Lately we have been consistently informed that organic is good for us, from food to products. They are wholesome and closest to their natural state, therefore better for us and the environment. But does this apply to our thoughts and actions as well? Is what we say and do, coming from an authentic, natural state within, better for us in the long run? Is honesty always the best policy?

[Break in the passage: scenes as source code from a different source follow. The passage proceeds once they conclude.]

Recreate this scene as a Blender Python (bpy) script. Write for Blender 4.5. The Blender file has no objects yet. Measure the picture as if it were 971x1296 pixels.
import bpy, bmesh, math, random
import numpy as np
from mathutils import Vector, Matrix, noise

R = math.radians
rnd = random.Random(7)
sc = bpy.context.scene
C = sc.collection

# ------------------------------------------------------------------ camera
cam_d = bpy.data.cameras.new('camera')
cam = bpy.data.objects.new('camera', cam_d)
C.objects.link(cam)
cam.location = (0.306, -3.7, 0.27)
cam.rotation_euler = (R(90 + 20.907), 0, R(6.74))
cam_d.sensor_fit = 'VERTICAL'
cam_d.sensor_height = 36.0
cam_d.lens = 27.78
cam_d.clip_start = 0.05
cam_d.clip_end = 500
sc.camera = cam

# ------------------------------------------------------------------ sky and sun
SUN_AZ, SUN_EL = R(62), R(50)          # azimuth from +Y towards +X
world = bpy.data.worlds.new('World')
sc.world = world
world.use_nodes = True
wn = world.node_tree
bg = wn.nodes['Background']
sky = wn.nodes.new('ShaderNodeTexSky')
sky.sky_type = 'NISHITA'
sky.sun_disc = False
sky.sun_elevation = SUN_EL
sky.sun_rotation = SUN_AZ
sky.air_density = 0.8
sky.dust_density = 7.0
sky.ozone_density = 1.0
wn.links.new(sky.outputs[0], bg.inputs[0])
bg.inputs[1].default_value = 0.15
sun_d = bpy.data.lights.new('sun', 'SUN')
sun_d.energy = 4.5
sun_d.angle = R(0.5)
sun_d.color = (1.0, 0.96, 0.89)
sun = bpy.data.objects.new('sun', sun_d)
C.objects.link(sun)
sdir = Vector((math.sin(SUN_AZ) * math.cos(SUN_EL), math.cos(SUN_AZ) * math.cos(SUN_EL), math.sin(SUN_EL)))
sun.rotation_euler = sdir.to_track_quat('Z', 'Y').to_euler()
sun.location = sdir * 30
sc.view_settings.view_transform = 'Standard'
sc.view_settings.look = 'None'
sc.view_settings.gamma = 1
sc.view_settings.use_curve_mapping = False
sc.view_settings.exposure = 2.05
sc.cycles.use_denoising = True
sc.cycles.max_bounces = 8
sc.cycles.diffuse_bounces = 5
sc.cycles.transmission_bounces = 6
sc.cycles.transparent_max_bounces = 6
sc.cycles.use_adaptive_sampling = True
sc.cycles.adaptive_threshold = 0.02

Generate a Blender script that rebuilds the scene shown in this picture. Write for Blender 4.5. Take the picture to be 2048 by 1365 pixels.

As children we are frequently told to mind our manners; say please and thank you, sit up straight, respect our elders and don’t chew with our mouths open. These social skills stay with us as we get older. We bring them into adulthood and pass it on to our children. We view it as the acceptable way to engage in the world. However, we know that most children do not enjoy doing these things, as we didn’t when we were kids. When young we think and act as we please, every movement and word is natural and oftentimes spontaneous; we don’t have the life experience yet and so are unaware of the unwritten rules of the world. In many ways, we act from an organic state; our actions are raw and uninhibited.

As adults we know that a lot of the time we have to do things we don’t want to do; like pay our bills, go to work, study, sit exams, socialise with people we don’t have anything in common with, the list is long. We are inundated with a different set of responsibilities and obligations as we get older. We have people reliant on us and acting from a place of authenticity is not always practical or possible; for if it was, then most of us would rather stay curled up in bed than sit in peak hour traffic.

But does this apply to everything in life? If our initial thought is one of obligation then where will that lead us?

For example, giving should be a natural state and come from within. Giving because it is expected or prompted comes tainted with obligation. No one enjoys receiving assistance when the giver complains about it, dreads it or it comes cloaked in pity. Negativity is attached to the thought and action and it loses all meaning. There’s little or no joy in the task and it becomes exhausting. A person gives because they want to, not because they feel they have to.

Everyone wants to be with people who are sincere and genuine. Honesty, even when delivered in the harsh light of reality, is preferable. We would rather know the truth than have it expertly disguised. It seems we all have inbuilt radars that pick up on insincerity.

The question begs how do we remain true to ourselves, act authentically and refrain from hurting others and causing unnecessary disruption?

Perhaps it helps if we trust ourselves enough and use our common sense to gauge each situation we find ourselves in.

Most of us know when it is appropriate to say something and when it is not. Staying mindful and respecting others will also help. Oftentimes, there’s wisdom in keeping your thoughts to yourself, especially if it will cause unnecessary heartache. Is it really worth it, in the end?

Authenticity is always best, but there is also a great lesson to be learnt from exercising restraint and self control. Keeping the balance between the two can be tricky but beneficial for everyone.